Airlines Reporting Corporation v. Begator Hila, Elvira Ejupi and Albania Travel & Tour, Inc. et al. (E.D.N.Y. May 31, 2017). In its Amended Complaint, ARC alleged that Hila and Ejupi, through Albania Travel, defrauded ARC of over $249,000 through a ticket exchange scheme. Hila was the president and sole owner of Albania Travel; Ejupi ran the agency’s day-to-day operations.
According to ARC:
Over the course of a year, the defendants issued over 500 tickets for their customers at low-season fares, exchanged them for more expensive high-season tickets and then manually voided the exchanges so ARC and the airlines could not promptly detect the defendants’ activities. The defendants’ customers then used the high-season tickets, but Albania Travel did not remit to ARC the balance owed for the more expensive tickets. To further cover their tracks, the defendants falsified the agency’s weekly sales reports to ARC to indicate that the airlines had authorized the voided exchange transactions, when in fact they had not done so.
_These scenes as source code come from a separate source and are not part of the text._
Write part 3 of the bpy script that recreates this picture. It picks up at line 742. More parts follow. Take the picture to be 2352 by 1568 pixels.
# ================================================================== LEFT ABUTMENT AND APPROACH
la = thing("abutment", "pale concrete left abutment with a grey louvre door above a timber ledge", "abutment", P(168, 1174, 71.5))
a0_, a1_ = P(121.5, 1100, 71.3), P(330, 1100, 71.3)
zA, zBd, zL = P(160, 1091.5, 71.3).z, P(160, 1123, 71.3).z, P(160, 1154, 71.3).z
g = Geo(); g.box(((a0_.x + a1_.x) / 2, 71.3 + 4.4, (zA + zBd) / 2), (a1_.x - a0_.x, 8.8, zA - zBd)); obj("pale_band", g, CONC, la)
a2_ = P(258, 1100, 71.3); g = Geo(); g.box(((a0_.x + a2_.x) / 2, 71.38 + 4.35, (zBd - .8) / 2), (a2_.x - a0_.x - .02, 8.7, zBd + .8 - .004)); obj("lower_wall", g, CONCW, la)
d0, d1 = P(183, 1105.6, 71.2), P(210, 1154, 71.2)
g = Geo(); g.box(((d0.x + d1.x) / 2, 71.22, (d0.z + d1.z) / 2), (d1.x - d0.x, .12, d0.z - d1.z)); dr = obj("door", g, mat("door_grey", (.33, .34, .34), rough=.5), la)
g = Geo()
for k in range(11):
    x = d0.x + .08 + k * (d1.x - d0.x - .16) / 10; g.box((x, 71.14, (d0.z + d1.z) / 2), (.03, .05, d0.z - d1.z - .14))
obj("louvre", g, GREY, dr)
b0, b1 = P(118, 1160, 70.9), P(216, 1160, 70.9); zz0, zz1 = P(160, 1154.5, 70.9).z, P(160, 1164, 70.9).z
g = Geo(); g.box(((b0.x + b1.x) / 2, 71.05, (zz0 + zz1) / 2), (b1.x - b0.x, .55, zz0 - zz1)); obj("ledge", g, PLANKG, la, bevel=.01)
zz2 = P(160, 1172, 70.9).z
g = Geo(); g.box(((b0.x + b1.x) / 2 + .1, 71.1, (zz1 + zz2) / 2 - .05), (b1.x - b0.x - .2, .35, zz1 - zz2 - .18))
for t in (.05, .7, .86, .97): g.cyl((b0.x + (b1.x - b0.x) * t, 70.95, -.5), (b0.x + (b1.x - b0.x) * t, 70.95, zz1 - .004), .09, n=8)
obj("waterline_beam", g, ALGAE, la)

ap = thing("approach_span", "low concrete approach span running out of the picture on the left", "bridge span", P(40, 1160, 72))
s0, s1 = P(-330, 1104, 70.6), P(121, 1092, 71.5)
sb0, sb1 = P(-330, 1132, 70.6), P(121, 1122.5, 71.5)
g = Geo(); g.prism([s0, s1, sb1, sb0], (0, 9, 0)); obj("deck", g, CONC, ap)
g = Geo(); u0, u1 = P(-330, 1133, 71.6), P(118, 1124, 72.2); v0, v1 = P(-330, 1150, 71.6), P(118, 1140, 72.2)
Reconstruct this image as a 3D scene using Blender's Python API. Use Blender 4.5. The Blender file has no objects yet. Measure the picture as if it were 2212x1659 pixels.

When ARC became aware of the defendants’ misconduct, it began the process of recovering its traffic documents and terminating the Agent Reporting Agreement as to Albania Travel, which filed an appeal with the Travel Agent Arbiter. The TAA issued a decision dismissing the appeal, concluding that “it would be more than reasonable to believe that the possibility of fraud existed,” ARC had presented “evidence of a potentially substantial loss to the carriers and/or ARC” and the agency’s defense was “unconvincing and rather confused.” The very next day, Hila formed two limited liability companies and, several days later, he and Ejupi transferred real property they owned to the newly-formed LLCs for no consideration. The defendants used these LLCs, as well as two other LLCs Hila later formed, “to remove assets from the reach of their creditors, including ARC.”
ARC’s Amended Complaint advanced causes of action for breach of contract, breach of fiduciary duty, conversion, fraud and, against Hila and the transferee LLCs, alter ego/corporate veil and fraudulent transfer. The defendants moved to dismiss the fraud, alter ego/corporate veil and fraudulent transfer claims.
As to the fraud claim, the defendants argued that the Amended Complaint did not allege fraud with sufficient particularity and that the claim was duplicative of the breach of contract claim. The court rejected the particularity argument, ruling that ARC had sufficiently identified the specific deceptive acts that the defendants had allegedly carried out, the persons who had carried out the acts and the timing and places of such acts, and noting that the Travel Agent Arbiter had concluded that “the possibility of fraud existed.”
The court also rejected the defendants’ duplicative claim argument, ruling that ARC’s fraud claim was distinct because it was premised on the defendants’ breach of a fiduciary duty to ARC that was independent of Albania Travel’s duty to perform under the ARA. That fiduciary duty arose from the ARA, which had created a trust relationship “giving rise to personal causes of action against officers and directors, including causes of action for breach of fiduciary duty, conversion and fraud.”
The defendants argued that ARC’s alter ego and fraudulent transfer claims should be dismissed because they were premised on the viability of ARC’s fraud claim. The court ruled that, because it had found that ARC had sufficiently alleged a fraud claim, the defendants’ arguments as to these other claims also failed.
Note: On November 30, 2015, the New York State Supreme Court, New York County, entered judgment in favor of Aspen American Insurance Company and against Albania Travel and Hila, jointly and severally, for $70,000 plus attorneys’ fees. Aspen had sought indemnification from the defendants for the $70,000 it had paid ARC pursuant to the bond that Aspen had issued guaranteeing Albania Travel’s performance of its ARA obligations.
Update: On July 10, 2017, the parties notified the court that they had reached a settlement, and the case was subsequently dismissed pursuant to the parties’ stipulation of dismissal.